_PROBLEM DESCRIPTION:_ Locate and copy all lines bearing the word "Write".

_EXTRACTED MATERIAL:_
◇ ◇ ◇ ◇ ◇ ◇ ◇
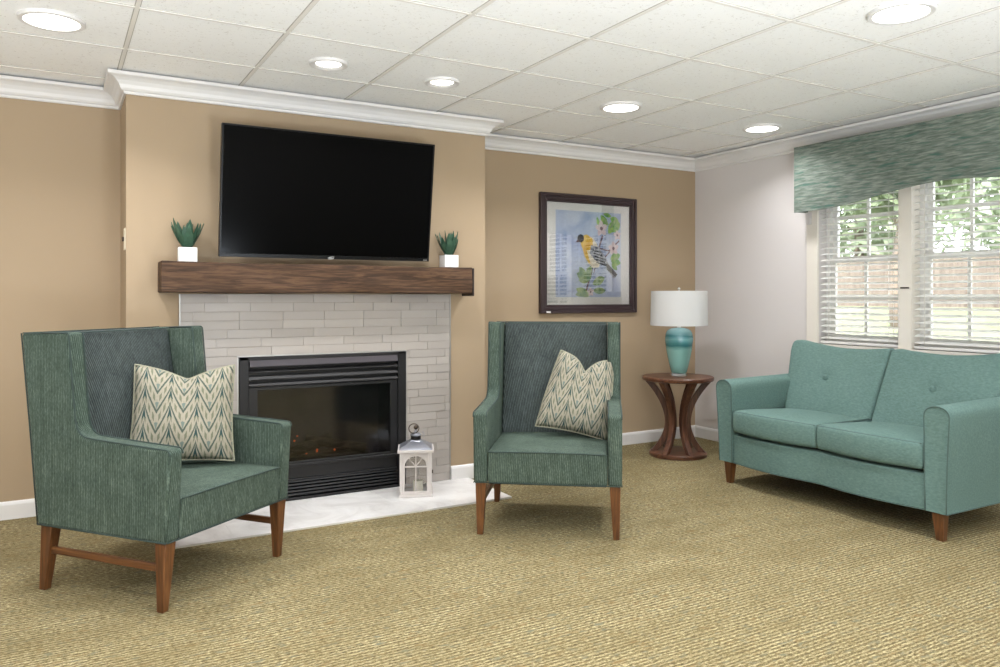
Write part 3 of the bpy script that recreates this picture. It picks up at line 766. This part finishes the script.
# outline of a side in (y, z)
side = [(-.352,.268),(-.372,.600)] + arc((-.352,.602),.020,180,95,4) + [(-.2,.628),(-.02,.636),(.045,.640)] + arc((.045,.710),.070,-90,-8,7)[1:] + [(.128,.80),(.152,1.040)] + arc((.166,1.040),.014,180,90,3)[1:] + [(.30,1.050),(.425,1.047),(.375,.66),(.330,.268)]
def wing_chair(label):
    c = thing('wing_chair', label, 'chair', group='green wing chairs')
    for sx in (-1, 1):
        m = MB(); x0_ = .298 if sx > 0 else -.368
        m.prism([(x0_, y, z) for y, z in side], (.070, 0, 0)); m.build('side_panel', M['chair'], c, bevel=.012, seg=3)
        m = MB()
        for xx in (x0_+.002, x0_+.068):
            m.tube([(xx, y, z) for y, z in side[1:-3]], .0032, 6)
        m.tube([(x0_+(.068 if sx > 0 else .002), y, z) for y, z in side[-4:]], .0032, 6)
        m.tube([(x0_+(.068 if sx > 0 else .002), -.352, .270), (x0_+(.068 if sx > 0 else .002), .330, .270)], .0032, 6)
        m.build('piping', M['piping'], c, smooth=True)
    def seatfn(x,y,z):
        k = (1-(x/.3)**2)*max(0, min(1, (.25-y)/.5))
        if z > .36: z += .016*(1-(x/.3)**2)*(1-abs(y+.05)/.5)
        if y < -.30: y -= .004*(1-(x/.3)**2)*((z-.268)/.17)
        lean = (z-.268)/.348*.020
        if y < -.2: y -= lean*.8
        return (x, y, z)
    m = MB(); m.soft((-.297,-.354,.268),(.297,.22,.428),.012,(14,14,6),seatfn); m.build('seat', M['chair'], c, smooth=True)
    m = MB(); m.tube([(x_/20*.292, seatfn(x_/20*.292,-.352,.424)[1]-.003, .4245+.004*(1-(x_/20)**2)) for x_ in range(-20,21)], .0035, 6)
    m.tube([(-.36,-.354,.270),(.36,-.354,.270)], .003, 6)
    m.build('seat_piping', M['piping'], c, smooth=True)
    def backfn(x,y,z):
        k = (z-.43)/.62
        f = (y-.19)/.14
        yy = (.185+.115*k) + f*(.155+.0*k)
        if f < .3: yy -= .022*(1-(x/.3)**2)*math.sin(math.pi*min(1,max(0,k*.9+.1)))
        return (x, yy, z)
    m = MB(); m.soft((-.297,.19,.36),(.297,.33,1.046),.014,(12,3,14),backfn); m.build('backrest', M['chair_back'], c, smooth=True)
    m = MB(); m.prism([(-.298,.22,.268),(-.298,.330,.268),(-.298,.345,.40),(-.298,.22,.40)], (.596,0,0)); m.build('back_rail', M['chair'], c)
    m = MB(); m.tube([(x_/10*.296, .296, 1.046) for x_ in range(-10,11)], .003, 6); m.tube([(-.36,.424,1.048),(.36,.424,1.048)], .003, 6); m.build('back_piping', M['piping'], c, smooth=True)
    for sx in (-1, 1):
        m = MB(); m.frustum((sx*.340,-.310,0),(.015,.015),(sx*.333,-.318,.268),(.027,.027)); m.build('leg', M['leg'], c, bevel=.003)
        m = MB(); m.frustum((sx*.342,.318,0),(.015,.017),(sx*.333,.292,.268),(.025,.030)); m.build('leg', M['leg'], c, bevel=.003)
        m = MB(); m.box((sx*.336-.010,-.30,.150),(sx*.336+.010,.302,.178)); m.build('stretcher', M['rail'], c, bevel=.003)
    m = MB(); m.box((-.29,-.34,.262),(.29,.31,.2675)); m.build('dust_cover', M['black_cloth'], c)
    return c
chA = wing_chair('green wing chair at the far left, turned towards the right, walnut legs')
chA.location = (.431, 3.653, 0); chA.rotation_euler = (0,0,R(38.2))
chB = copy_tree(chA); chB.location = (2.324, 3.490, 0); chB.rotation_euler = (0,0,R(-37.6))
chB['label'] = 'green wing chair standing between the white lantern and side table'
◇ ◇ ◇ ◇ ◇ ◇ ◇
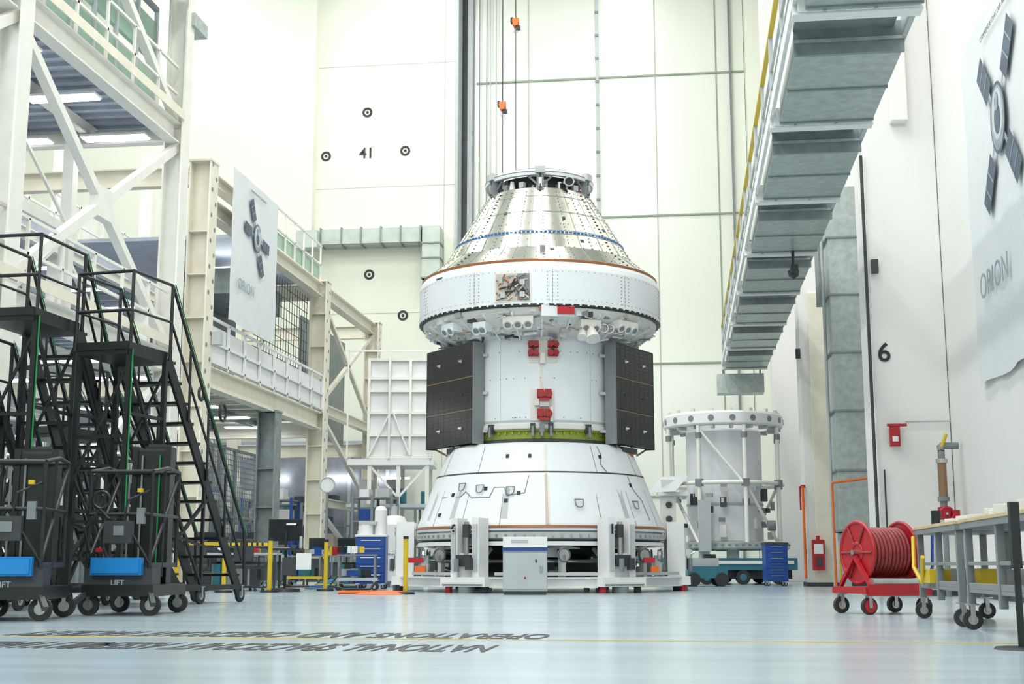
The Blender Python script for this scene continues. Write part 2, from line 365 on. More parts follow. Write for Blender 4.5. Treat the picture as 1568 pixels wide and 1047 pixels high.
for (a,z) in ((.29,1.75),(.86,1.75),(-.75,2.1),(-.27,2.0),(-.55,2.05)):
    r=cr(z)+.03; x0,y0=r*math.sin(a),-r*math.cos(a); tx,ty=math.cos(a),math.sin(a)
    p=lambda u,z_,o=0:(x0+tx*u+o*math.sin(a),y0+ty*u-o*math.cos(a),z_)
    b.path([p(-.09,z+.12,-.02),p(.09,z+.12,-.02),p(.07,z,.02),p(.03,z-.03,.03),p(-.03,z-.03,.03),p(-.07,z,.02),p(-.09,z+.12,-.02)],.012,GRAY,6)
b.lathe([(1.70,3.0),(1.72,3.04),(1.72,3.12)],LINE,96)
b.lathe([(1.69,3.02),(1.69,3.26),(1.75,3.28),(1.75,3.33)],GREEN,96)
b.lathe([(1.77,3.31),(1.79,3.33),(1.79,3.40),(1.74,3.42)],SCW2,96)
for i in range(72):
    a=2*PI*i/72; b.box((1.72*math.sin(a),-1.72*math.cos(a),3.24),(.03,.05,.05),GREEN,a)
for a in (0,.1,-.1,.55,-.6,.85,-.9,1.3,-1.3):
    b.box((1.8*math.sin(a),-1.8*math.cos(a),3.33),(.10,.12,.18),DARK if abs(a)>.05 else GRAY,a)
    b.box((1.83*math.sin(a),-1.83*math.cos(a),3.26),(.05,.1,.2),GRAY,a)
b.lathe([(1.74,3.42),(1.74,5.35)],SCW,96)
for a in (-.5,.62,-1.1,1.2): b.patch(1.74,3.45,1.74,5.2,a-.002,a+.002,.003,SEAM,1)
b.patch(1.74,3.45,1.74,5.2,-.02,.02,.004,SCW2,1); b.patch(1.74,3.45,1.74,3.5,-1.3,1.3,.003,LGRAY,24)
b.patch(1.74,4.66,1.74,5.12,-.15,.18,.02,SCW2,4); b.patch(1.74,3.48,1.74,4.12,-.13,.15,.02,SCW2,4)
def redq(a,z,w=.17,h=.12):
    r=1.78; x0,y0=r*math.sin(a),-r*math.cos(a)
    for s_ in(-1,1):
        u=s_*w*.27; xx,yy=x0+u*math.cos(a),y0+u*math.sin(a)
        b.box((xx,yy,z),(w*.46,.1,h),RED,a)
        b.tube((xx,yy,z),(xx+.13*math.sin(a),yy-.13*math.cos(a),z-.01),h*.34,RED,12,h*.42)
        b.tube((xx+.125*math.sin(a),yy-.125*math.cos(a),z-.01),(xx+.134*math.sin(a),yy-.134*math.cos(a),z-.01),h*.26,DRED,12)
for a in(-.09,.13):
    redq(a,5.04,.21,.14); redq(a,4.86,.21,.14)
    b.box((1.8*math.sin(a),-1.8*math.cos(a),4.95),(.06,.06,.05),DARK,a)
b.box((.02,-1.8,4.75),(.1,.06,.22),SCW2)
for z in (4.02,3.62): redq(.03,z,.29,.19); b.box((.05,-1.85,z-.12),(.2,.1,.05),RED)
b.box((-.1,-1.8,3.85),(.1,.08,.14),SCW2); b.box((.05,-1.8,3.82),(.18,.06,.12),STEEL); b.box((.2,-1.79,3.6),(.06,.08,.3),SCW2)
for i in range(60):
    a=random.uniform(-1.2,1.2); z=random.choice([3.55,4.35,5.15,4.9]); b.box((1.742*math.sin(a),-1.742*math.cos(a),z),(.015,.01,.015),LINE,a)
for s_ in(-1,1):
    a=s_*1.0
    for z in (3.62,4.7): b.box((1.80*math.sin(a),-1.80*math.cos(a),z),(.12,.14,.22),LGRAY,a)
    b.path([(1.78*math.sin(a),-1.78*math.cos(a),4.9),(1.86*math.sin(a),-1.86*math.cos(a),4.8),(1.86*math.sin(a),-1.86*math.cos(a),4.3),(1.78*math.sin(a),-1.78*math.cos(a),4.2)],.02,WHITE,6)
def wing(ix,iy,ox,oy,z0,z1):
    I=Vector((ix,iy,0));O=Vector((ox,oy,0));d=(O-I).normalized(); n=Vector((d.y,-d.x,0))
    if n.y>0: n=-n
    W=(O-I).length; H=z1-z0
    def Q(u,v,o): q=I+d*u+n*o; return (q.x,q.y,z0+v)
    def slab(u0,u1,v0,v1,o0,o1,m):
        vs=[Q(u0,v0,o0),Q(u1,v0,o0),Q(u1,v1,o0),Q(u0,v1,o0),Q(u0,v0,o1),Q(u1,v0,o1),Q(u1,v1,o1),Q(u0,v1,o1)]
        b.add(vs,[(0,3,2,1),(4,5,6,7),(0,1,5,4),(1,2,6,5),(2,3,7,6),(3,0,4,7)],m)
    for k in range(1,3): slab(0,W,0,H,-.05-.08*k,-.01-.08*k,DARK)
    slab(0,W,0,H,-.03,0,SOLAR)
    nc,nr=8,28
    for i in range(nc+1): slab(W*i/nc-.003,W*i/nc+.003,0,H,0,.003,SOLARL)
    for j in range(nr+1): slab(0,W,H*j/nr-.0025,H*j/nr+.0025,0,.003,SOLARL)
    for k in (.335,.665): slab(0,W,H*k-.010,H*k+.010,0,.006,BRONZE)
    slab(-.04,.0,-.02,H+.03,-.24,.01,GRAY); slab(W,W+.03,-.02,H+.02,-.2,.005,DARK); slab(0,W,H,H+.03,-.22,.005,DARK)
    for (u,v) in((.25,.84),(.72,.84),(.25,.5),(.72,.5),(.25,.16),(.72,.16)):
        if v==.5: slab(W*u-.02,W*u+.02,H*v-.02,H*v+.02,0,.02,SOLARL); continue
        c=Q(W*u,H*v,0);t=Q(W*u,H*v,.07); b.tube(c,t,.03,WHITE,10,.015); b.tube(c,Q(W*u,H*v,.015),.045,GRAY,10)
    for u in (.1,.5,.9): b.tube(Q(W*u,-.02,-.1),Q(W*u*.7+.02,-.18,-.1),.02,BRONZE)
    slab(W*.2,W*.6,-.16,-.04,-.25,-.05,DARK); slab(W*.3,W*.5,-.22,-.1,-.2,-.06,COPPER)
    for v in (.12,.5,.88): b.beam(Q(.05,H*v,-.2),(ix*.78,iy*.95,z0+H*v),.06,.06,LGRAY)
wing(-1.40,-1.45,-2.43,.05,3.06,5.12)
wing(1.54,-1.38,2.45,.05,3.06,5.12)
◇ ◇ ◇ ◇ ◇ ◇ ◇
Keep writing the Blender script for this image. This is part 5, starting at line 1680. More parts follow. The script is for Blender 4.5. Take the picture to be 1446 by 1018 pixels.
◇ ◇ ◇ ◇ ◇ ◇ ◇
_EXERCISE OUTPUT:_
Write part 3 of the bpy script that recreates this picture. It picks up at line 766. This part finishes the script.
The Blender Python script for this scene continues. Write part 2, from line 365 on. More parts follow. Write for Blender 4.5. Treat the picture as 1568 pixels wide and 1047 pixels high.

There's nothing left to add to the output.